======== Input records
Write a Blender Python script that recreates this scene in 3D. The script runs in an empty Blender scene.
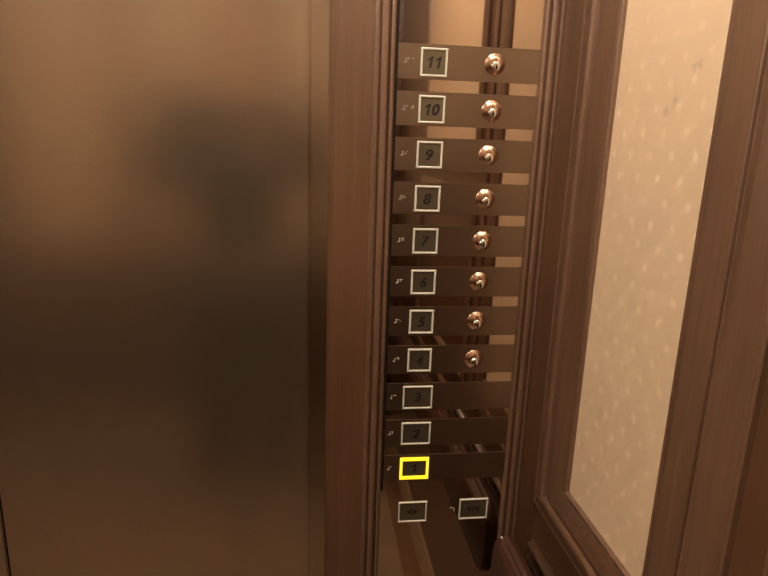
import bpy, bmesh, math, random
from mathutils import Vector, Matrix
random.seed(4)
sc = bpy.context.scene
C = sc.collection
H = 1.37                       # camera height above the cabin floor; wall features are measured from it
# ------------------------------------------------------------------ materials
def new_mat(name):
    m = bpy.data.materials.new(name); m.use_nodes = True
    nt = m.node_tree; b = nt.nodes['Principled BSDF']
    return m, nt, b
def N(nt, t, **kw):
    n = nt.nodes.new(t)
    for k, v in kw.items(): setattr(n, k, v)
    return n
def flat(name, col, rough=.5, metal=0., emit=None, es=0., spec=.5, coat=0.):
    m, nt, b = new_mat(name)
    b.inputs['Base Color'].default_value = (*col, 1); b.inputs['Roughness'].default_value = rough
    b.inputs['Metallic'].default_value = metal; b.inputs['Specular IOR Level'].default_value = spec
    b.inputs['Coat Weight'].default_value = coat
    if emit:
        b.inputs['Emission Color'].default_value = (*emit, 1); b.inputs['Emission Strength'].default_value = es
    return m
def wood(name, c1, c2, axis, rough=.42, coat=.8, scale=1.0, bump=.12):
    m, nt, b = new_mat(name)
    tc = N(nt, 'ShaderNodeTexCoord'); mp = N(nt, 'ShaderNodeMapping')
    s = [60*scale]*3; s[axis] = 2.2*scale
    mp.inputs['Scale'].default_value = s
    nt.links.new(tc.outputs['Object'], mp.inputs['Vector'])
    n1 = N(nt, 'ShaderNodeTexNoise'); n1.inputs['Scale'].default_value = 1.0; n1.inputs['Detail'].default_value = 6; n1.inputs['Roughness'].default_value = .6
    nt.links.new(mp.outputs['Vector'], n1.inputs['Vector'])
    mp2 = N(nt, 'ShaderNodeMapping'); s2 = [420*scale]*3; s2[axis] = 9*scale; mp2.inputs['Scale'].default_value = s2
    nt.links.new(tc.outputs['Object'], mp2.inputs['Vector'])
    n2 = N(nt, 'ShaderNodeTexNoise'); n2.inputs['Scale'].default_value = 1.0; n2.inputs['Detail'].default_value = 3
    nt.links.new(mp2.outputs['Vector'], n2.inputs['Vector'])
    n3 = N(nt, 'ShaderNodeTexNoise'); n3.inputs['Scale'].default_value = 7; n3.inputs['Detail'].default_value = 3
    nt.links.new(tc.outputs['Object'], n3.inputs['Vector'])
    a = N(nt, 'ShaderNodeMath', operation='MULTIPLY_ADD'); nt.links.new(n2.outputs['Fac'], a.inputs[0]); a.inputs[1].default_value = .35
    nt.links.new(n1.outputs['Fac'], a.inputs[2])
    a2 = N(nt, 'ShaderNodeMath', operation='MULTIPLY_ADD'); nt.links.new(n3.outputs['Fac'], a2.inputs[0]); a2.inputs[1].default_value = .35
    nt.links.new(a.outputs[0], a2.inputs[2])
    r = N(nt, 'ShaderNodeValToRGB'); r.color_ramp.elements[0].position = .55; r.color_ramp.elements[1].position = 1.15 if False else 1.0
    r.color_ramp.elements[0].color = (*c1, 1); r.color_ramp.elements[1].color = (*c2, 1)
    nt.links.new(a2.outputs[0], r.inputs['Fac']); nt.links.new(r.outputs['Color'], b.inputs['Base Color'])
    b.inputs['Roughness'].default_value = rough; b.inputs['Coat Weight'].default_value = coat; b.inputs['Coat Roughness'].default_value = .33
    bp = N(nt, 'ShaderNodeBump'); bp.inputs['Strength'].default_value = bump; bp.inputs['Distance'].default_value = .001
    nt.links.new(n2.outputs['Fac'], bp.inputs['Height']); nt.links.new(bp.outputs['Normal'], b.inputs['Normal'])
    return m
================
======== Input records
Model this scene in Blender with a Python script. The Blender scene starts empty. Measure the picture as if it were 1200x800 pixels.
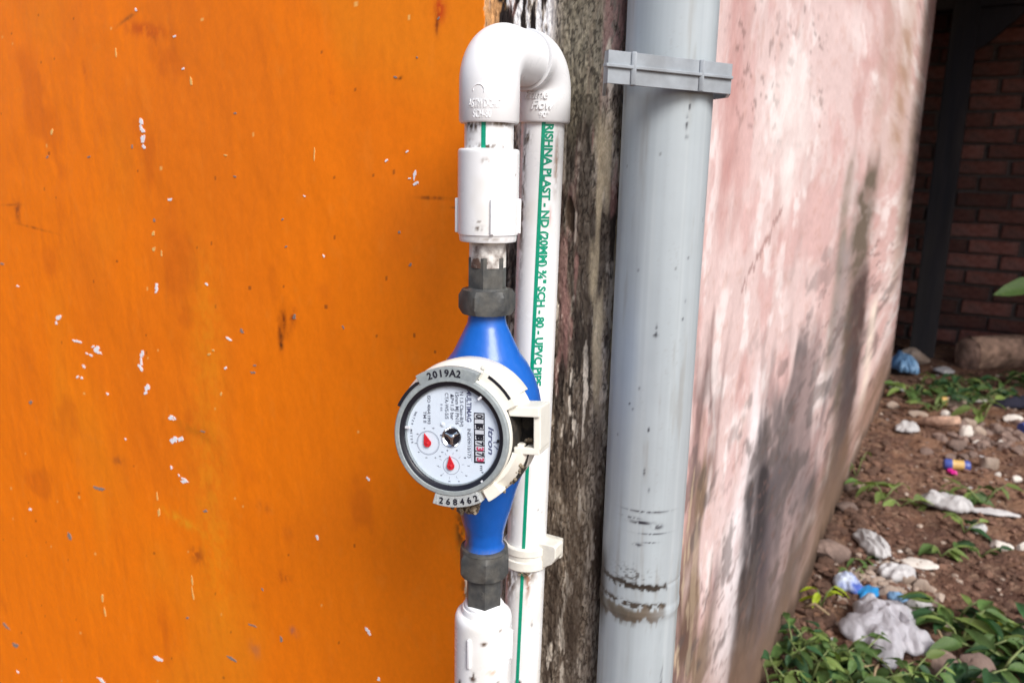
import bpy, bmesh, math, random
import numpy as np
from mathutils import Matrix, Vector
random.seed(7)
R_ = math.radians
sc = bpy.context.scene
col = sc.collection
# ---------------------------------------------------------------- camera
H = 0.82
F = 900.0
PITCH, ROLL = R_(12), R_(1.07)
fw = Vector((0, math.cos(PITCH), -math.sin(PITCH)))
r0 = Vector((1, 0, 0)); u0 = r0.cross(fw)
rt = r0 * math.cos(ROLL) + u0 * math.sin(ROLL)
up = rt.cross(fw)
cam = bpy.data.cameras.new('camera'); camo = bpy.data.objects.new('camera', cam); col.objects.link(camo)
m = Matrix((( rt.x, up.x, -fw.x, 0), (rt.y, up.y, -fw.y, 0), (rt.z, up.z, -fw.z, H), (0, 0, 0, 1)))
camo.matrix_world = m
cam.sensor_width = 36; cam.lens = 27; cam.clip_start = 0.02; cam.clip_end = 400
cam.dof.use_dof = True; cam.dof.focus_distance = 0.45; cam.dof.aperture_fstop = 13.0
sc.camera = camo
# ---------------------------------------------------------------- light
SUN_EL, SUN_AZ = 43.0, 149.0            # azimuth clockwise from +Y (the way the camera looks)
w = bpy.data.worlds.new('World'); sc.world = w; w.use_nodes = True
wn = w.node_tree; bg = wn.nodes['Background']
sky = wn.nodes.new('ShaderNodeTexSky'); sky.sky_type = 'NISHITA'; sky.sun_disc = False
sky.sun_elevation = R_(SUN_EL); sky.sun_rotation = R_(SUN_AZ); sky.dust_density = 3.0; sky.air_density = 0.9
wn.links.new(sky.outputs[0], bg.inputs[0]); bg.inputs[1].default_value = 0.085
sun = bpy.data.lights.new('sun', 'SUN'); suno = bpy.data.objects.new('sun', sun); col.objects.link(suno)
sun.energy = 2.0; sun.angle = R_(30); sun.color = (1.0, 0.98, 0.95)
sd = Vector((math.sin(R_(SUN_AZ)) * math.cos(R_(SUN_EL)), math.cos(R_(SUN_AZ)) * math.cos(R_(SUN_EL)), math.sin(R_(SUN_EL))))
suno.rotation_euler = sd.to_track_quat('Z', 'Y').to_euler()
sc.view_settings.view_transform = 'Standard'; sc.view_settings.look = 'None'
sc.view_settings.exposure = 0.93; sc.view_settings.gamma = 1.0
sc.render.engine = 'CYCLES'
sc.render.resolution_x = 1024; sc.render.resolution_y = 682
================
## The exercise
List the lines that contain the word "empty".

## Final result
Write a Blender Python script that recreates this scene in 3D. The script runs in an empty Blender scene.
Model this scene in Blender with a Python script. The Blender scene starts empty. Measure the picture as if it were 1200x800 pixels.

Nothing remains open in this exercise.